-- begin COLLECTED DATA --
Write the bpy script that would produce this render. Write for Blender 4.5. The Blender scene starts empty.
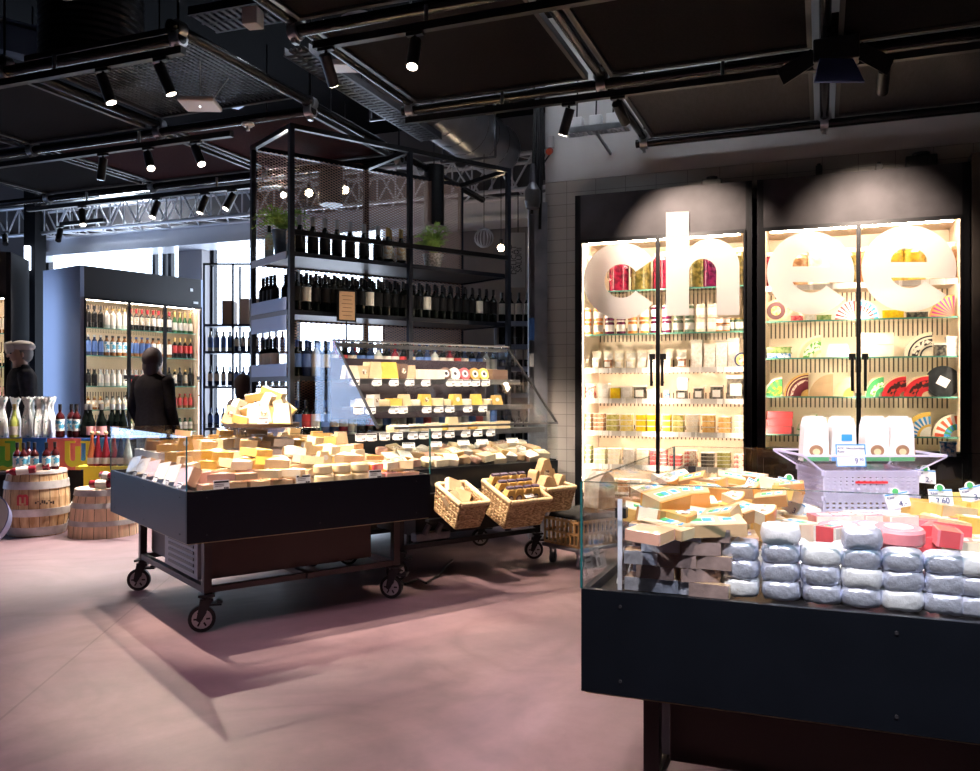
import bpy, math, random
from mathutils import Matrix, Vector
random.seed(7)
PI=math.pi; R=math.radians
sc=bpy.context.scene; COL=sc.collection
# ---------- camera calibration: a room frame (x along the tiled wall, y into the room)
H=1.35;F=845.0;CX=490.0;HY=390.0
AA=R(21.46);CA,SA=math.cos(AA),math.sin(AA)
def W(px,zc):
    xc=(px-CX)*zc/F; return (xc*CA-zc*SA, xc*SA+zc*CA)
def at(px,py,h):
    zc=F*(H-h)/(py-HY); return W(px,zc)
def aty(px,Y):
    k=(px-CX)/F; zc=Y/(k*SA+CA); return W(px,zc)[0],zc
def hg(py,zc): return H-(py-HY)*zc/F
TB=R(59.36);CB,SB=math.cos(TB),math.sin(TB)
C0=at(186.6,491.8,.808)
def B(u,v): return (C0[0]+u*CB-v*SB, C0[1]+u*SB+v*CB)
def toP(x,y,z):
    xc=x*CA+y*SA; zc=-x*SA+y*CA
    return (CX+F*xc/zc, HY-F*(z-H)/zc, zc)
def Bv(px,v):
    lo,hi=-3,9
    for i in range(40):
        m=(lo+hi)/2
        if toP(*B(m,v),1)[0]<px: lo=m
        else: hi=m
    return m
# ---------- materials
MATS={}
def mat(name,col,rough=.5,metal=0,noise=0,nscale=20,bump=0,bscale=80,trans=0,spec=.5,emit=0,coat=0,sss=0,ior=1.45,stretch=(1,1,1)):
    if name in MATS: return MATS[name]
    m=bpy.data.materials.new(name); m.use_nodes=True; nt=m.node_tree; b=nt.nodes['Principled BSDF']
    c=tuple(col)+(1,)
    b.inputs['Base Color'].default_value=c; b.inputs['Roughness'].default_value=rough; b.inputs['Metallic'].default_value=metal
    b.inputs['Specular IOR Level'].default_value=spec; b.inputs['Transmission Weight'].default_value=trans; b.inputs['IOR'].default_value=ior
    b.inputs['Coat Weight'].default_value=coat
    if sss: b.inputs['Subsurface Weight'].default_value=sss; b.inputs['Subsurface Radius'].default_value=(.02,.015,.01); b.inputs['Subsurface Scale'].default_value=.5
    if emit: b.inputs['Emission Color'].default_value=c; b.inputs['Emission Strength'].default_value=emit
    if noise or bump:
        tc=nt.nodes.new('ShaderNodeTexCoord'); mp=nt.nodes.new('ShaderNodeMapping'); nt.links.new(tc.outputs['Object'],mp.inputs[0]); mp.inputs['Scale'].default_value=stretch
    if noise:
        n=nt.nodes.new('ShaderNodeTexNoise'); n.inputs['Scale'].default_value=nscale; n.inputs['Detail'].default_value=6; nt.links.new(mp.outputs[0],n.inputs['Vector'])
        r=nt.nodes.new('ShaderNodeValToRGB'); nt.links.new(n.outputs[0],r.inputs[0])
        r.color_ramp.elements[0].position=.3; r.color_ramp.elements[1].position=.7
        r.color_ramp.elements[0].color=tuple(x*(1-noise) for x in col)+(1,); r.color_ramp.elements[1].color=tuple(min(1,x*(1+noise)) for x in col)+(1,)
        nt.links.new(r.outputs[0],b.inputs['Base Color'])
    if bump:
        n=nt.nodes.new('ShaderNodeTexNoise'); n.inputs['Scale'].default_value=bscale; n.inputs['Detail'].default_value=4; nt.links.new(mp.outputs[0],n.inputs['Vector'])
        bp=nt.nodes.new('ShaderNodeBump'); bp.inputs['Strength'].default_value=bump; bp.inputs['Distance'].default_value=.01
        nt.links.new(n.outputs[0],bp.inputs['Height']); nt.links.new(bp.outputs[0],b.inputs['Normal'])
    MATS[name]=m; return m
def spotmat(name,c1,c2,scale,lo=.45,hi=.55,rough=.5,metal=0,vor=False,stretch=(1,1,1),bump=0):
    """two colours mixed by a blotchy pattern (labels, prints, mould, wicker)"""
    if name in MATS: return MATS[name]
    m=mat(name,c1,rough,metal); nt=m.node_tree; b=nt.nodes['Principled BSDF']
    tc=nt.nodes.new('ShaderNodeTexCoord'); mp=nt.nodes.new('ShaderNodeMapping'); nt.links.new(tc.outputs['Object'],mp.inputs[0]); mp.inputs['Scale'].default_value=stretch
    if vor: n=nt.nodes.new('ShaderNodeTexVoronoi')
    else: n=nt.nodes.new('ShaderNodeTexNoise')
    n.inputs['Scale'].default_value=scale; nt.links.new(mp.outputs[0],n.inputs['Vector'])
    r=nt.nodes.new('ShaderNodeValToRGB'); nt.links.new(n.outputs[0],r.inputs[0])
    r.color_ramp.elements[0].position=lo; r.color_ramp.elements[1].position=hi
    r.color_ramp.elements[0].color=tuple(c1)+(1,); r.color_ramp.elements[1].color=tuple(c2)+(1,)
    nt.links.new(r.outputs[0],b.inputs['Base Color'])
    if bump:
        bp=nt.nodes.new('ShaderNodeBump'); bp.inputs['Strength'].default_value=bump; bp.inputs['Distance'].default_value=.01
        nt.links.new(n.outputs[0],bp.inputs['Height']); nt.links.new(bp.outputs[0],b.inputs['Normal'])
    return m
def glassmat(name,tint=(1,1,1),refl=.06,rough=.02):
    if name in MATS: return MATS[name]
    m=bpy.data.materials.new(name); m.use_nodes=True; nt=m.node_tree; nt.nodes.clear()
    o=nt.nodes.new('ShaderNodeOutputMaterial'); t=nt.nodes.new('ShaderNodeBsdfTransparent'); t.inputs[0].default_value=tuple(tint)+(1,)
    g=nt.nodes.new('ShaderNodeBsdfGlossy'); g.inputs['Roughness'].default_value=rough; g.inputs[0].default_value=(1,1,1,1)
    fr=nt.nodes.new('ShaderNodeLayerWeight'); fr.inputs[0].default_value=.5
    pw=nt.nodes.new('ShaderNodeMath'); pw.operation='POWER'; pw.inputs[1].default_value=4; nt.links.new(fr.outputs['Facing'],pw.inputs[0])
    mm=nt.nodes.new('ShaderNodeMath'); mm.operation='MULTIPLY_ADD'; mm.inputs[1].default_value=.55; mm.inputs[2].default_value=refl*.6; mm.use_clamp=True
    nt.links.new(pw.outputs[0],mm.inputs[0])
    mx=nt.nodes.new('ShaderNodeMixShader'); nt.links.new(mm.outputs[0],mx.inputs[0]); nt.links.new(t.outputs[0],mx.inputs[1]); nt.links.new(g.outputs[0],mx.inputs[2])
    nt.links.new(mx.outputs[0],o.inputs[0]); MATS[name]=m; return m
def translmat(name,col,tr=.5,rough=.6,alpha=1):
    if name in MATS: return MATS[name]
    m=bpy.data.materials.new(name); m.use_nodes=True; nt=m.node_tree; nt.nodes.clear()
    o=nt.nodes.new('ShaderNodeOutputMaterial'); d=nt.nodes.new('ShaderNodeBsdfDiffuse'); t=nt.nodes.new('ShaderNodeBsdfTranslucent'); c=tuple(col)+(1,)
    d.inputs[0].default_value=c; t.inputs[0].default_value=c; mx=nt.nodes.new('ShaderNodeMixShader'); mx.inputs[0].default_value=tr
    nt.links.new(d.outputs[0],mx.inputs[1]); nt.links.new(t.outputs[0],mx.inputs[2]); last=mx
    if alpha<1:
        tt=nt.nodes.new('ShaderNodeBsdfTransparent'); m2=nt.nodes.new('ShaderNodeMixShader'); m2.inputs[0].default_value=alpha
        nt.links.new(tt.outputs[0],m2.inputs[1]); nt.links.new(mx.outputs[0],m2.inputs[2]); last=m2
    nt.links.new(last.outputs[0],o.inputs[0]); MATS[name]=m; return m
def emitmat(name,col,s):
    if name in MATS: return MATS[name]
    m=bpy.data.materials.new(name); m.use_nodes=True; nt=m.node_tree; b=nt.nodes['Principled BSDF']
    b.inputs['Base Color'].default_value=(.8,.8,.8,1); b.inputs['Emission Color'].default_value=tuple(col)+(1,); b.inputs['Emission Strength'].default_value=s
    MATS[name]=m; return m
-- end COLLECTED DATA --
- **WHAT THE TASK ASKS**: Pick out the lines that have the word "scene". Copy them all.

- **SOLVED PROBLEM**:
Write the bpy script that would produce this render. Write for Blender 4.5. The Blender scene starts empty.
sc=bpy.context.scene; COL=sc.collection